Pre-Performance Prep

April 24, 2008

In the moments before a performance, all dancers have ways of getting warm, loose, and focused. Tap dancers sometimes face special challenges like not finding the right surface backstage or needing to keep their feet quiet while warming up. Brian Seibert asked four tap pros about their pre-performance rituals.

 

Bril Barrett

Chicago

I get on the wood and improvise. If I’m performing by myself, I’ll throw on my iPod and just hit, listening to the song I’m going to dance to. If I’m performing with a group, we’ll get an improv circle going. I never like to go onstage cold, physically or mentally. You have to get your mind flowing rhythmically. Listening to Baby Laurence’s album is a ritual for me. If I can do one 10th of what he did, I’m doing great. My company and I watch a DVD with footage of the Nicholas Brothers, the Condos Brothers, Buck and Bubbles, and others. They set the standard of excellence. I’ve seen other dancers watch videos of themselves, like sports teams analyzing their mistakes. We only watch the old footage. Sometimes we play a game where we try to pull out something we saw.

Pam Raff

Boston

My favorite thing to do before a performance is to teach a class or a private lesson.
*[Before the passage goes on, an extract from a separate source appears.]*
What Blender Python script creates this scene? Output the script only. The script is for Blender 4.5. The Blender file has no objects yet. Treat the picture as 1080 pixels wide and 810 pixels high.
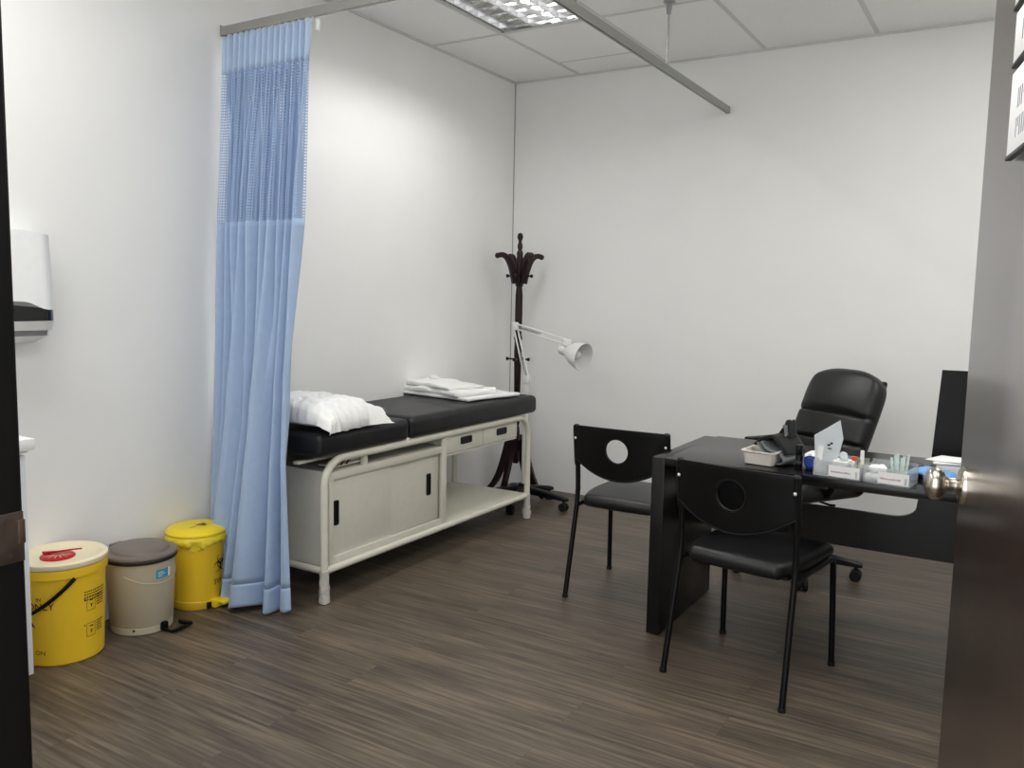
import bpy, bmesh, math, random
from mathutils import Vector, Matrix, noise
R = math.radians; PI = math.pi
random.seed(7)
SC = bpy.context.scene; COL = SC.collection

# ------------------------------------------------------------------ materials
def lin(c):
    return tuple((v/12.92 if v <= .04045 else ((v+.055)/1.055)**2.4) for v in c)
def hexc(h):
    return lin(tuple(int(h[i:i+2], 16)/255 for i in (0, 2, 4)))
def nodes(name):
    m = bpy.data.materials.new(name); m.use_nodes = True
    nt = m.node_tree; b = nt.nodes['Principled BSDF']
    return m, nt, b
def mat(name, col, rough=.5, metal=0., vary=.06, nscale=30., bump=0., bscale=200., trans=0., ior=1.45, spec=.5, coat=0., stretch=(1, 1, 1), sheen=0., sss=0.):
    m, nt, b = nodes(name)
    c = hexc(col) if isinstance(col, str) else col
    tc = nt.nodes.new('ShaderNodeTexCoord'); mp = nt.nodes.new('ShaderNodeMapping')
    mp.inputs['Scale'].default_value = stretch
    nt.links.new(tc.outputs['Object'], mp.inputs['Vector'])
    n = nt.nodes.new('ShaderNodeTexNoise'); n.inputs['Scale'].default_value = nscale; n.inputs['Detail'].default_value = 4
    nt.links.new(mp.outputs['Vector'], n.inputs['Vector'])
    r = nt.nodes.new('ShaderNodeValToRGB')
    r.color_ramp.elements[0].position = .3; r.color_ramp.elements[1].position = .7
    r.color_ramp.elements[0].color = tuple(v*(1-vary) for v in c)+(1,)
    r.color_ramp.elements[1].color = tuple(min(1, v*(1+vary)) for v in c)+(1,)
    nt.links.new(n.outputs['Fac'], r.inputs['Fac']); nt.links.new(r.outputs['Color'], b.inputs['Base Color'])
    b.inputs['Roughness'].default_value = rough; b.inputs['Metallic'].default_value = metal
    b.inputs['Transmission Weight'].default_value = trans; b.inputs['IOR'].default_value = ior
    b.inputs['Specular IOR Level'].default_value = spec; b.inputs['Coat Weight'].default_value = coat
    if sheen: b.inputs['Sheen Weight'].default_value = sheen
    if sss:
        b.inputs['Subsurface Weight'].default_value = sss; b.inputs['Subsurface Radius'].default_value = (.02, .015, .01)
    if bump:
        n2 = nt.nodes.new('ShaderNodeTexNoise'); n2.inputs['Scale'].default_value = bscale; n2.inputs['Detail'].default_value = 3
        nt.links.new(mp.outputs['Vector'], n2.inputs['Vector'])
        bp = nt.nodes.new('ShaderNodeBump'); bp.inputs['Strength'].default_value = bump; bp.inputs['Distance'].default_value = .002
        nt.links.new(n2.outputs['Fac'], bp.inputs['Height']); nt.links.new(bp.outputs['Normal'], b.inputs['Normal'])
    return m
def emis(name, col, s):
    m, nt, b = nodes(name)
    b.inputs['Base Color'].default_value = (.8, .8, .8, 1)
    b.inputs['Emission Color'].default_value = tuple(col)+(1,); b.inputs['Emission Strength'].default_value = s
    return m

def wood_floor():
    m, nt, b = nodes('wood_plank_vinyl'); N = nt.nodes; L = nt.links
    tc = N.new('ShaderNodeTexCoord')
    br = N.new('ShaderNodeTexBrick')
    br.inputs['Scale'].default_value = 1.; br.inputs['Brick Width'].default_value = 1.22; br.inputs['Row Height'].default_value = .18
    br.inputs['Mortar Size'].default_value = .0008; br.inputs['Mortar Smooth'].default_value = .2; br.offset = .37
    br.inputs['Color1'].default_value = (0, 0, 0, 1); br.inputs['Color2'].default_value = (1, 1, 1, 1); br.inputs['Mortar'].default_value = (.5, .5, .5, 1)
    L.new(tc.outputs['Object'], br.inputs['Vector'])
    # per-plank random offset for the grain
    ad = N.new('ShaderNodeVectorMath'); ad.operation = 'MULTIPLY_ADD'
    ad.inputs[1].default_value = (7.3, 3.1, 0); L.new(br.outputs['Color'], ad.inputs[0]); L.new(tc.outputs['Object'], ad.inputs[2])
    mp = N.new('ShaderNodeMapping'); mp.inputs['Scale'].default_value = (1.5, 36, 1); L.new(ad.outputs[0], mp.inputs['Vector'])
    n1 = N.new('ShaderNodeTexNoise'); n1.inputs['Scale'].default_value = 1.6; n1.inputs['Detail'].default_value = 7; n1.inputs['Roughness'].default_value = .62; n1.inputs['Distortion'].default_value = .4
    L.new(mp.outputs['Vector'], n1.inputs['Vector'])
    mp2 = N.new('ShaderNodeMapping'); mp2.inputs['Scale'].default_value = (1.1, 5, 1); L.new(ad.outputs[0], mp2.inputs['Vector'])
    n2 = N.new('ShaderNodeTexNoise'); n2.inputs['Scale'].default_value = 1.5; n2.inputs['Detail'].default_value = 3
    L.new(mp2.outputs['Vector'], n2.inputs['Vector'])
    r1 = N.new('ShaderNodeValToRGB'); e = r1.color_ramp.elements
    e[0].position = .28; e[0].color = hexc('40372f')+(1,); e[1].position = .74; e[1].color = hexc('857868')+(1,)
    k = e.new(.5); k.color = hexc('64594c')+(1,)
    L.new(n1.outputs['Fac'], r1.inputs['Fac'])
    mx = N.new('ShaderNodeMix'); mx.data_type = 'RGBA'; mx.blend_type = 'MULTIPLY'; mx.inputs['Factor'].default_value = .75
    r2 = N.new('ShaderNodeValToRGB'); r2.color_ramp.elements[0].position = .32; r2.color_ramp.elements[0].color = (.50, .51, .55, 1)
    r2.color_ramp.elements[1].position = .68; r2.color_ramp.elements[1].color = (1.1, 1.08, 1.05, 1)
    L.new(n2.outputs['Fac'], r2.inputs['Fac']); L.new(r1.outputs['Color'], mx.inputs['A']); L.new(r2.outputs['Color'], mx.inputs['B'])
    mx2 = N.new('ShaderNodeMix'); mx2.data_type = 'RGBA'; mx2.blend_type = 'MULTIPLY'; mx2.inputs['Factor'].default_value = .16
    L.new(mx.outputs['Result'], mx2.inputs['A']); L.new(br.outputs['Color'], mx2.inputs['B'])
    mx3 = N.new('ShaderNodeMix'); mx3.data_type = 'RGBA'; L.new(br.outputs['Fac'], mx3.inputs['Factor'])
    L.new(mx2.outputs['Result'], mx3.inputs['A']); mx3.inputs['B'].default_value = hexc('48413a')+(1,)
    L.new(mx3.outputs['Result'], b.inputs['Base Color'])
    b.inputs['Roughness'].default_value = .42; b.inputs['Specular IOR Level'].default_value = .4
    bp = N.new('ShaderNodeBump'); bp.inputs['Strength'].default_value = .15; bp.inputs['Distance'].default_value = .001
    L.new(n1.outputs['Fac'], bp.inputs['Height']); L.new(bp.outputs['Normal'], b.inputs['Normal'])
    return m
def wood(name, c0, c1, rough, stretch, scale=3., spec=.5, bump=.1):
    m, nt, b = nodes(name); N = nt.nodes; L = nt.links
    tc = N.new('ShaderNodeTexCoord'); mp = N.new('ShaderNodeMapping'); mp.inputs['Scale'].default_value = stretch
    L.new(tc.outputs['Object'], mp.inputs['Vector'])
    n = N.new('ShaderNodeTexNoise'); n.inputs['Scale'].default_value = scale; n.inputs['Detail'].default_value = 6
    L.new(mp.outputs['Vector'], n.inputs['Vector'])
    r = N.new('ShaderNodeValToRGB'); r.color_ramp.elements[0].position = .35; r.color_ramp.elements[1].position = .65
    r.color_ramp.elements[0].color = hexc(c0)+(1,); r.color_ramp.elements[1].color = hexc(c1)+(1,)
    L.new(n.outputs['Fac'], r.inputs['Fac']); L.new(r.outputs['Color'], b.inputs['Base Color'])
    b.inputs['Roughness'].default_value = rough; b.inputs['Specular IOR Level'].default_value = spec
    bp = N.new('ShaderNodeBump'); bp.inputs['Strength'].default_value = bump; bp.inputs['Distance'].default_value = .001
    L.new(n.outputs['Fac'], bp.inputs['Height']); L.new(bp.outputs['Normal'], b.inputs['Normal'])
    return m
def net_fabric():
    # knitted net band of a cubicle curtain: ladders of small holes, in UV metres
    m, nt, b = nodes('blue_net_fabric'); N = nt.nodes; L = nt.links
    uv = N.new('ShaderNodeUVMap'); sp = N.new('ShaderNodeSeparateXYZ'); L.new(uv.outputs['UV'], sp.inputs[0])
    def cell(sock, period, gap):
        d = N.new('ShaderNodeMath'); d.operation = 'DIVIDE'; d.inputs[1].default_value = period; L.new(sock, d.inputs[0])
        f = N.new('ShaderNodeMath'); f.operation = 'FRACT'; L.new(d.outputs[0], f.inputs[0])
        g = N.new('ShaderNodeMath'); g.operation = 'GREATER_THAN'; g.inputs[1].default_value = gap; L.new(f.outputs[0], g.inputs[0])
        return g.outputs[0]
    a = cell(sp.outputs['X'], .018, .45); c = cell(sp.outputs['Y'], .0125, .50)
    mu = N.new('ShaderNodeMath'); mu.operation = 'MULTIPLY'; L.new(a, mu.inputs[0]); L.new(c, mu.inputs[1])
    inv = N.new('ShaderNodeMath'); inv.operation = 'SUBTRACT'; inv.inputs[0].default_value = 1.; L.new(mu.outputs[0], inv.inputs[1])
    L.new(inv.outputs[0], b.inputs['Alpha'])
    b.inputs['Base Color'].default_value = hexc('9cb2d4')+(1,); b.inputs['Roughness'].default_value = .85
    b.inputs['Sheen Weight'].default_value = .2
    return m

M = dict(
    wall=mat('painted_wall', 'eeeeec', .75, vary=.012, nscale=3, bump=.03, bscale=300, spec=.25),
    ceil=mat('mineral_tile', 'f3f3f1', .9, vary=.02, nscale=60, bump=.1, bscale=400, spec=.2),
    tbar=mat('grey_tbar', 'd2d3d1', .6, vary=.02),
    floor=wood_floor(),
    door=wood('dark_door_laminate', '281b17', '38291f', .26, (30, 30, 1.2), 2.2, 1., .02),
    frame=wood('black_frame_wood', '060505', '0a0807', .5, (30, 30, 1.5), 2.2, .2),
    desk=wood('black_desk_laminate', '0a0909', '121011', .26, (1.5, 30, 30), 2.5, .42, .04),
    mahog=wood('mahogany', '120707', '290e11', .34, (20, 20, 2), 3, .3, .03),
    nickel=mat('satin_nickel', 'b4aca0', .24, 1., vary=.02),
    brass=mat('worn_strike_metal', '4a3e35', .45, .5, vary=.35),
    alu=mat('anodised_aluminium', '9d9e9c', .38, .7, vary=.03),
    railw=mat('rail_paint', 'a6a6a2', .38, .75, vary=.02),
    steel=mat('polished_steel', 'c8c8c8', .2, 1.),
    refl=mat('mirror_aluminium', 'd8d8d8', .18, 1.),
    whitep=mat('white_plastic', 'e9eaea', .35, vary=.02),
    whitecab=mat('white_laminate', 'e0e4ea', .35, vary=.015),
    whiteed=mat('white_edge', 'eeeeee', .4, vary=.01),
    cream=mat('cream_powder_coat', 'd6d3c6', .42, vary=.02, bump=.05, bscale=500),
    leather=mat('black_vinyl', '0b0b0d', .40, vary=.15, bump=.25, bscale=350),
    leatherm=mat('black_mattress_vinyl', '121215', .45, vary=.1, nscale=8, bump=.2, bscale=120),
    blackp=mat('black_plastic', '070708', .40, spec=.3, vary=.1, bump=.1, bscale=600),
    blackm=mat('black_metal', '060607', .35, .0, spec=.3, vary=.1),
    rubber=mat('black_rubber', '0b0b0b', .7),
    matt=mat('matt_black_fabric', '101011', .9, vary=.2, bump=.4, bscale=500, sheen=.1),
    sheet=mat('white_cotton', 'eeeeec', .9, vary=.015, bump=.15, bscale=250, spec=.2),
    blue=mat('blue_drape', 'a0b5d3', .85, vary=.03, bump=.15, bscale=500, sheen=.25, spec=.2),
    blueh=mat('blue_heading', 'b2c6e0', .85, vary=.03, bump=.1, bscale=500, sheen=.2, spec=.2),
    net=net_fabric(),
    yellow=mat('yellow_plastic', 'f0c62c', .38, vary=.03, nscale=5),
    yellowl=mat('yellow_lid_plastic', 'f2d624', .35, vary=.03, nscale=5),
    yellowbag=mat('yellow_bag', 'efd53a', .4, vary=.05, trans=.0),
    creaml=mat('cream_lid_plastic', 'f2e6c6', .35, vary=.02),
    red=mat('red_plastic', 'b3121c', .35, vary=.05),
    beige=mat('beige_plastic', 'bdb39d', .42, vary=.02),
    taupe=mat('taupe_plastic', '746a62', .38, vary=.03),
    teal=mat('teal_label', '3f9cb8', .45),
    ink=mat('black_ink', '17130f', .6),
    paper=mat('white_paper', 'ececea', .7, vary=.01),
    inkgrey=mat('grey_ink', '8a8a90', .7),
    pinkink=mat('mauve_ink', 'b690a8', .7),
    wrap=mat('plastic_wrap', 'd9d3cc', .18, vary=.1, nscale=60, bump=.8, bscale=60, trans=.25),
    tube=emis('fluorescent_tube', (1., .99, .97), 43.),
    tubeoff=mat('unlit_tube_glass', 'e2e2e0', .25),
    lampw=mat('lamp_white_enamel', 'e4e4e2', .3, vary=.01),
    lampi=mat('lamp_reflector', 'd6d8da', .35, .2, vary=.01),
    tray=mat('tray_white', 'ded8d0', .4, vary=.02),
    greylin=mat('grey_cuff_lining', '6d7270', .7, vary=.05),
    bluebag=mat('blue_bag', '1f3a8c', .4, vary=.1),
    clear=mat('clear_acrylic', 'f4f6f8', .08, vary=0., trans=.80, ior=1.3),
    packet=mat('translucent_packet', 'e4e9ec', .3, vary=.03, trans=.35, ior=1.2, bump=.3, bscale=40),
    cotton=mat('cotton_wool', 'f4f4f2', .95, vary=.02, bump=.8, bscale=200),
    orange=mat('orange_cap', 'd8512f', .4),
    palebottle=mat('pale_bottle', 'dfe6e4', .3, trans=.2),
    ygreen=mat('olive_vial_label', 'c9c98a', .5),
    mint=mat('mint_packet', 'c6d6d0', .5, vary=.15, nscale=120),
    glove=mat('blue_nitrile', '6f9fd0', .5, vary=.08, bump=.3, bscale=90),
    darkgrey=mat('dark_grey_sleeve', '3a3a40', .5),
    screen=mat('dark_screen', '07080a', .15),
    ltblue=mat('light_blue_paper', 'b4cbe6', .7),
)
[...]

I completely lose myself and I focus on technique and communicating and being heard. I’ve been known to offer free classes on days I have performances. People call me crazy, but it works! Sometimes I’ll put on my tap shoes and dance on a low pile rug, where you get a lot of resistance. It makes you break a sweat. Backstage, I like to joke with people. The more action and camaraderie, the better. I went through a period of isolating myself, but I learned that it worked against me. It made it more difficult for me to connect with the audience. Other than that, I always bring three pairs of shoes, just in case. I polish all three and check the screws.

Sam Weber

San Francisco

Ballet companies have company class and some modern companies have group warm-ups. Tap dancers are more independent, more like musicians. I start by doing gentle stretches. A lot of tap dancers skip this. Paul Draper, in his book about tap dancers, said that the excited feeling before a show could make him feel he didn’t need to warm up, but that he knew better. I feel the same way, maybe because I was a ballet dancer first. I’ve seen people get injured. Tap can start at such a low-impact level, just walking movements, but suddenly you’re doing wings and you’re glad that you stretched. After stretching, I do a tap warm-up, a little technical stuff to loosen my ankles, some Steve Condos-type rudiments. If there’s a musician there, we’ll do trades.

Ayodele Casel

NYC

It doesn’t matter how often I perform, or where, I always get that tingle, that rush right before I go on. My stomach and thighs get tense and that tension flows out to my extremities. I know that once I hit the stage, it will go away. But it’s important to have that fear. It’s the times that I don’t have it that I mess up. You can get too comfortable. Something has to be at stake. Before going on, I’ll warm up a little in the wings with booties over my shoes so that I don’t make noise. If I’m doing choreography, I might hit the first couple of bars. But mostly I make sure to have a moment to breathe and say to myself, “Let me get out of my own way.”